Movies released too early - your choice?

What I’m looking for are movies that, if they were released at a later date, would have been much more successful than they were.

My choice would be Rounders. Released in 1998, it was about 6-7 years too early. If it would have been released later, it would have been a huge financial hit given poker’s explosion in popularity on the internet and television.

As it stands, it still is an entertaining movie, but I think it would have been a blockbuster if it was released at the appropriate time. To be fair, there was no way for anyone to predict the popularity of poker on television, so I don’t think sitting on it would have been practical. However, in hindsight, it would have been a great thing for the bottom line if they could have seen into the future.

Any other movies come to mind?


Mallrats perhaps. It came out in 1995 when the teen sex comedy genre was dead. Five years later American Pie revived the genre.
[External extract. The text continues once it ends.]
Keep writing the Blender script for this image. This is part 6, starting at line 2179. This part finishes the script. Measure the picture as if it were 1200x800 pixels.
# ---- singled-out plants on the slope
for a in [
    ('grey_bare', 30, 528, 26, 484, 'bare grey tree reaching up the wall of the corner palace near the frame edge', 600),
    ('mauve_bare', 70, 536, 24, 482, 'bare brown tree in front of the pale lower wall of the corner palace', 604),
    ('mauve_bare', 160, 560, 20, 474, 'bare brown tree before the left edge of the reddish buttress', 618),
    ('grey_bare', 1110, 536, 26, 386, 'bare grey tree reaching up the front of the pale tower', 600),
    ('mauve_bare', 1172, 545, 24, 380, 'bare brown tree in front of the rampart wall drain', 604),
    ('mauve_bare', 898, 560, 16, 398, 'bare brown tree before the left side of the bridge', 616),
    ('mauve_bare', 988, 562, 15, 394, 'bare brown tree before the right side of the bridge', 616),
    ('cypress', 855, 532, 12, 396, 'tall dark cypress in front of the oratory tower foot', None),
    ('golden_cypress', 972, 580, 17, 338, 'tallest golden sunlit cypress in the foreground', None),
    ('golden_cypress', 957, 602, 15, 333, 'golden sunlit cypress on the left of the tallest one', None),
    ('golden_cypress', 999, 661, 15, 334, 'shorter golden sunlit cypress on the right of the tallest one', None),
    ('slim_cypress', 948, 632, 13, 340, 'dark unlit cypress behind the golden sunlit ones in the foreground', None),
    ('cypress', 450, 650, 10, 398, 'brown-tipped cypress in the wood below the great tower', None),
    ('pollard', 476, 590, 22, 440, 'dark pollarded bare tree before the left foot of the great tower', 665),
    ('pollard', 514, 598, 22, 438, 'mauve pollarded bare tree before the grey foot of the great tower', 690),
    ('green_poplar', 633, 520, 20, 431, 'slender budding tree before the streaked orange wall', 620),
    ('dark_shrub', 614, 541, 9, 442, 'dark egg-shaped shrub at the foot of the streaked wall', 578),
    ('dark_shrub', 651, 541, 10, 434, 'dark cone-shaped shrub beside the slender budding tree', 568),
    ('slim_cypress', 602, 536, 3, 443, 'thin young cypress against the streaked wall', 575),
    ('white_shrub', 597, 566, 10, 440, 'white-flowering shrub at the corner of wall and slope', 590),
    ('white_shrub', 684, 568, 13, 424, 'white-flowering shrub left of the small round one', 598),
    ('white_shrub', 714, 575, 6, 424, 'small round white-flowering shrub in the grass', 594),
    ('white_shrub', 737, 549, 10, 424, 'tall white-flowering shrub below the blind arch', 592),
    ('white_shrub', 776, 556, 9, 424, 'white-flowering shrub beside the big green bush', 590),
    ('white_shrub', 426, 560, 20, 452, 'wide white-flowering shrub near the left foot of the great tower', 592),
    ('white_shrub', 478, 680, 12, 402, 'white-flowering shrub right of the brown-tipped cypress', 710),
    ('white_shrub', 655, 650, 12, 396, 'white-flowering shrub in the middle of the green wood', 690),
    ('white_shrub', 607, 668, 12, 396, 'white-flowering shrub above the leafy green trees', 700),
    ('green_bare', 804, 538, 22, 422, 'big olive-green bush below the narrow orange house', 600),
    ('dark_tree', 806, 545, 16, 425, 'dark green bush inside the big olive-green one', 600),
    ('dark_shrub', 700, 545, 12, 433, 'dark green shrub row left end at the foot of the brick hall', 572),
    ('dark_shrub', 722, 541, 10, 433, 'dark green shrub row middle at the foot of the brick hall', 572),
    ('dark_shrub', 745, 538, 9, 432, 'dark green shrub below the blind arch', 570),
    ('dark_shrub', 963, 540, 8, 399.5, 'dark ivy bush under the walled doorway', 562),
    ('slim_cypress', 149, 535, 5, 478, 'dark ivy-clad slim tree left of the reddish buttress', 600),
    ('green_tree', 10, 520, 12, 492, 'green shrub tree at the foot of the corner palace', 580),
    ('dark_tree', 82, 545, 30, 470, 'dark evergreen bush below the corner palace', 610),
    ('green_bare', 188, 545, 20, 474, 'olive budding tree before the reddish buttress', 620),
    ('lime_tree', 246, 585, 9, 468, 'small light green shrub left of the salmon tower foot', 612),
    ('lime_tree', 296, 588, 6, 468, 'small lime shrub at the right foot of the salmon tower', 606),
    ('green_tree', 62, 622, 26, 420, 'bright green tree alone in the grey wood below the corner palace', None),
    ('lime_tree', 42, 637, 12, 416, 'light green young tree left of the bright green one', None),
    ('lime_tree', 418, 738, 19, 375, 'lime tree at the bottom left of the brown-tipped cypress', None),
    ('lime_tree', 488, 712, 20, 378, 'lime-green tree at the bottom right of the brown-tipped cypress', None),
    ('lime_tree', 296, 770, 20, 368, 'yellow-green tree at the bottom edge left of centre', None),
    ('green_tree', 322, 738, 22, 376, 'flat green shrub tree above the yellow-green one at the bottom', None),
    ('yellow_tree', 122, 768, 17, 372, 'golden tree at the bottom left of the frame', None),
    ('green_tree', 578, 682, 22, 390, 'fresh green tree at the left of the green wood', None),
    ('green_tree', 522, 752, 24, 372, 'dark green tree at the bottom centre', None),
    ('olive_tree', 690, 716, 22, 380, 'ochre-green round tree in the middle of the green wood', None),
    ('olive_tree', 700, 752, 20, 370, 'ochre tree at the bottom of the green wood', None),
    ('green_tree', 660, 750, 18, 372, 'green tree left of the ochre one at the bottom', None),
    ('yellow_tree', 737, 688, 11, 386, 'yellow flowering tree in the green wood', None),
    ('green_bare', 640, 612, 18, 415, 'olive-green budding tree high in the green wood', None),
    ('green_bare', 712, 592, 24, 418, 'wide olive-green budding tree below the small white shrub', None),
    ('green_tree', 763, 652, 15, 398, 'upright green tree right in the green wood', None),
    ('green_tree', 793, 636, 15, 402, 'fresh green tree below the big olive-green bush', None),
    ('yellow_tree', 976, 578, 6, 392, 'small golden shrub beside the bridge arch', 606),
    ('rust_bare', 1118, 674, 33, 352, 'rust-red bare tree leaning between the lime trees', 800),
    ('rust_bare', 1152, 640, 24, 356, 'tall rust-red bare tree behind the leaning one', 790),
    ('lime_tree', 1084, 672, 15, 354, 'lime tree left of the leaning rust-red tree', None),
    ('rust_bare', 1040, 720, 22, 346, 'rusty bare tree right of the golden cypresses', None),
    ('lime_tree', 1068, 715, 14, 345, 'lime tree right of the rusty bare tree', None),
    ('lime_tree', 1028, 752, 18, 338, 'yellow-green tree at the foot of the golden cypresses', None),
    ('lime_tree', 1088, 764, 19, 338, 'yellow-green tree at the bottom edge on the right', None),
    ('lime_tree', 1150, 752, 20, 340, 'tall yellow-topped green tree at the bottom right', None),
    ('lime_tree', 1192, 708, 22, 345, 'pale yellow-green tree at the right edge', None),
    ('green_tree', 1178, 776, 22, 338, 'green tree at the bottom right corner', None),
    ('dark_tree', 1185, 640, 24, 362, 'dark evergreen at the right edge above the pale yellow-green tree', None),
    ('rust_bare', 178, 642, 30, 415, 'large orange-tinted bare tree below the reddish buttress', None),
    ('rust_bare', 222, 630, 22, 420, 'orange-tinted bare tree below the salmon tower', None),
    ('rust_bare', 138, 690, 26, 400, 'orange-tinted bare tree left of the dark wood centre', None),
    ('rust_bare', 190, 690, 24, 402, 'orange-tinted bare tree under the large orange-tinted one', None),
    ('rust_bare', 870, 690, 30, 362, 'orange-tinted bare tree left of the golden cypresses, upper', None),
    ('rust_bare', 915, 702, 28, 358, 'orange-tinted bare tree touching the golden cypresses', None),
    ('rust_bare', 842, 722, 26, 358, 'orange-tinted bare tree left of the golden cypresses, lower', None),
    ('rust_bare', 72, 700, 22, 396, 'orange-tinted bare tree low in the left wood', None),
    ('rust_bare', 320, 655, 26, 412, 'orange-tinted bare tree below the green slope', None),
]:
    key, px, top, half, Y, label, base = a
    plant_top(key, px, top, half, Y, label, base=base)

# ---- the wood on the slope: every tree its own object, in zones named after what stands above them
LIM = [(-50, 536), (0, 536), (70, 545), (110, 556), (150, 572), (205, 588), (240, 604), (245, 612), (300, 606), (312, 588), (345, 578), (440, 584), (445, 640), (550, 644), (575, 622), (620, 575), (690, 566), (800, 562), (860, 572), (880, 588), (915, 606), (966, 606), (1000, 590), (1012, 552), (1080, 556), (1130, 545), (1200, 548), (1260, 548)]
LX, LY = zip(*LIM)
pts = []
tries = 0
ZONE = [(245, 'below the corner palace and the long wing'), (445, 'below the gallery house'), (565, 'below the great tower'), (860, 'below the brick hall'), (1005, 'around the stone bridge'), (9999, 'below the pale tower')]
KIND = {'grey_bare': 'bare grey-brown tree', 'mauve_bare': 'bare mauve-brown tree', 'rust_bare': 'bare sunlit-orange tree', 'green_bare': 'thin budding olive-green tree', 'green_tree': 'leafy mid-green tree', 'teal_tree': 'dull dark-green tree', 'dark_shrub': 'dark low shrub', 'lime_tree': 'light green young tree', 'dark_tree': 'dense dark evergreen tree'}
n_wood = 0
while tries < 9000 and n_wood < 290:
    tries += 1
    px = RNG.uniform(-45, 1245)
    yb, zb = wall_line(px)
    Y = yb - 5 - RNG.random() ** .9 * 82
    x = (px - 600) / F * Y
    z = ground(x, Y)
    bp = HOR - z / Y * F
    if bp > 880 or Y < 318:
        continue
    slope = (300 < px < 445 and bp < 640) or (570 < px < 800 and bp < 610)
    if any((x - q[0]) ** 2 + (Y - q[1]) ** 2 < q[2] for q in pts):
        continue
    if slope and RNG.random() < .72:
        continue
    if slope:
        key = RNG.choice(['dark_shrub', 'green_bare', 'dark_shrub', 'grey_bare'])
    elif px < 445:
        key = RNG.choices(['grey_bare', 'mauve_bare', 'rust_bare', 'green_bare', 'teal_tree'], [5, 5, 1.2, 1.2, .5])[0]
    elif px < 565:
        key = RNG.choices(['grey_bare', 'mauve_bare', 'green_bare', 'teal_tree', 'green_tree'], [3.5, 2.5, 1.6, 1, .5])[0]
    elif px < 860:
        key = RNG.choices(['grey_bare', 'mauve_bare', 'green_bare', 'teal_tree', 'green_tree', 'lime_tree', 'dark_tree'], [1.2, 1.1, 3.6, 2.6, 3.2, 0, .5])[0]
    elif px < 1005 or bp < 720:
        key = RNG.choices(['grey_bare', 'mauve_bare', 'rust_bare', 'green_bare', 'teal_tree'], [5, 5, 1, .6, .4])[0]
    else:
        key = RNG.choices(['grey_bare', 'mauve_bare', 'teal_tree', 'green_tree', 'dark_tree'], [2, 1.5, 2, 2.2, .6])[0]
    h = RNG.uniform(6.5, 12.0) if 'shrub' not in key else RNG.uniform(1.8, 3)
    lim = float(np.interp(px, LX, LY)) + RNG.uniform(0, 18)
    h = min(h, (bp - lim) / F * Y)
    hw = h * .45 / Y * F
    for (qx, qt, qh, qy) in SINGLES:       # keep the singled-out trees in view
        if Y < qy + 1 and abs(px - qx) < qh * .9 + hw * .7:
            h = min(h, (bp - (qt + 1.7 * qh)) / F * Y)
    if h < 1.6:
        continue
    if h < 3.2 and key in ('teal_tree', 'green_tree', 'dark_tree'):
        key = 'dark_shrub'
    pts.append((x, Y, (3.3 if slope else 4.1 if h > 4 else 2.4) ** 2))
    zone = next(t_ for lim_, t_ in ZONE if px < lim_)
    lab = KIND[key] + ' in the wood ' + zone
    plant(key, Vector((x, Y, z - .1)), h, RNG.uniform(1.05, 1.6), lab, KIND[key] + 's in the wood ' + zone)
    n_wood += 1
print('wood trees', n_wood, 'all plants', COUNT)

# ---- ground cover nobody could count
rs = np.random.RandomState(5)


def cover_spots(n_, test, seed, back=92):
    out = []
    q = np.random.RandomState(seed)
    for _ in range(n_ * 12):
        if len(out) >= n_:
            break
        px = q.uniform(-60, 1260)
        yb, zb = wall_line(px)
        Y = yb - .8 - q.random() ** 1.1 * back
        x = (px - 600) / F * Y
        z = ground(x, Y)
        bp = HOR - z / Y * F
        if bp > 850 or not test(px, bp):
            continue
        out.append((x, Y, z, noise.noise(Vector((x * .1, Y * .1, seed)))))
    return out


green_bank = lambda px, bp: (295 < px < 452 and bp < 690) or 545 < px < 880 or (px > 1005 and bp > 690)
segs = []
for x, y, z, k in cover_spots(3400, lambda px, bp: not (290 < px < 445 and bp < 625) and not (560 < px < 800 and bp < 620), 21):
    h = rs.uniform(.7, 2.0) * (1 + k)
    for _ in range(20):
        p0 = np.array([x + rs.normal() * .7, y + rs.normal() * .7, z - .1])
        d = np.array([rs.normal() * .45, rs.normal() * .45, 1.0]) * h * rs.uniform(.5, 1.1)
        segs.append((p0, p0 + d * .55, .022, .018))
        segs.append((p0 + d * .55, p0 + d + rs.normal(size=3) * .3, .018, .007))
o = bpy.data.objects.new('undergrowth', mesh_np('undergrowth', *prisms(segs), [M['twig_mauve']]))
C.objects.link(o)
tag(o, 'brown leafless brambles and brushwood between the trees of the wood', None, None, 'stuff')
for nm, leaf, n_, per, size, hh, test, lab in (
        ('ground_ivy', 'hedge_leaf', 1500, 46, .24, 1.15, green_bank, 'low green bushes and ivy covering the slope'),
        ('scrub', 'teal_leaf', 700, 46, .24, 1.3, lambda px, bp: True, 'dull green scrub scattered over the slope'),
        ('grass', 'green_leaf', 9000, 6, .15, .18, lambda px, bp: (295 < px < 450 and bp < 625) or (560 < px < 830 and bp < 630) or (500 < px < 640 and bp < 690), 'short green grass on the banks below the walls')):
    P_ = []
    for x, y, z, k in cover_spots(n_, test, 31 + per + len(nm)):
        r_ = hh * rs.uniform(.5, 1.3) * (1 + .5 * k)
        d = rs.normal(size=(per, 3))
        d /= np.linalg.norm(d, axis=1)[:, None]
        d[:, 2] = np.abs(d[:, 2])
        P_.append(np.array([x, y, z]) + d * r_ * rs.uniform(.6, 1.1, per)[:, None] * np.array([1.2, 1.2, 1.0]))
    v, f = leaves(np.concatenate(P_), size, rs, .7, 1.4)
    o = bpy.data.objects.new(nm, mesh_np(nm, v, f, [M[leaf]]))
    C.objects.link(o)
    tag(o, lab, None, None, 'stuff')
I don’t know if this fits the OP’s category exactly, but I always thought Shock Treatment would make a lot more sense now than in 1980. Richard O’Brien saw TV evolving in a way that nobody else was, and of course the explosion of reality TV shows that he was oddly prophetic. It probably was near-incomprehensible then. Hell, I first saw it in 1998 and was totally confused. Then Survivor got huge and I went “ohhhh”.

Rounders would have been more successful, but not that much more successful, and certainly not a blockbuster. Maybe $60M instead of $22M?

I had no idea what computer programs were when “Tron” came out and made it hard to follow the plot… Other people may have had the same problem. It didn’t strike me as a good movie either.

I have long thought Blade Runner was hurt by being released the year after Raiders of the Lost Ark. Anyone who loved Harrison Ford in Raiders, or Star Wars for that matter, who went to Blade Runner expecting more of the same would have gotten a terrible shock, and probably gone away and told all their friends the movie sucked. Of course the movie didn’t suck for a minute, but it was also not what people then expected from a “Harrison Ford movie”–very much not.

Really? You don’t think it would have been a blockbuster? That surprises me (you could be right, but I don’t see it). With poker being broadcast on ESPN in primetime, people from 18 to 80 are playing in the main event, I’d see this movie having mass appeal. I didn’t see it in the theaters when it came out, and I think I would have definitely gone to see it if it were released later. Hell, I didn’t even understand the lingo when I saw it the first time, but after watching poker on TV (and who would have predicted THAT would have worked?), the movie was much more enjoyable.

I’m defining blockbuster as $100M or more.

Didn’t Donnie Darko open September, 11th 2001? Probably would have done better a couple of month’s later.

Mystery Men. If you’re going to parody something, it helps if your audience is really familiar with the source material being parodied. The movie was released in 1999, about one year before *X-Men *started the superhero movie trend and two years before *Spider-Man *officially made superheroes the Next Big Thing. Had Mystery Men been released just a few years later, I’ll bet it would have been significantly more successful, because by then so many more people were familiar with the genre.

Ishtar. Most critics panned it because of its outrageous $55 million price tag. Nowadays, that amount of money wouldn’t be a big issue (Land of the Lost, for instance, cost twice that and no one complained about the price).

Excellent nomination and one I completely agree with.


IMO it’s hard to argue against Wag the Dog, regardless of your politics.

I was sure this thread was going to be about Cutthroat Island, a so-so pirate movie that should have waited until the pirate craze.

Not saying it didn’t, but why would a movie open on a Tuesday?

I don’t think 21 was.

According to the Wikipedia article:
“The limited release of this film happened the month after the September 11 attacks. It was then held back for almost a year on the international releases, where it fared much better and was viewed by many more cinema goers.[citation needed] From here the cult following of this movie began, and the DVD release of the film brought it again to American audiences.”

Rounders started the explosion of poker.

The Thing. Set it out around the same time as Alien, and it does better than vs. E.T.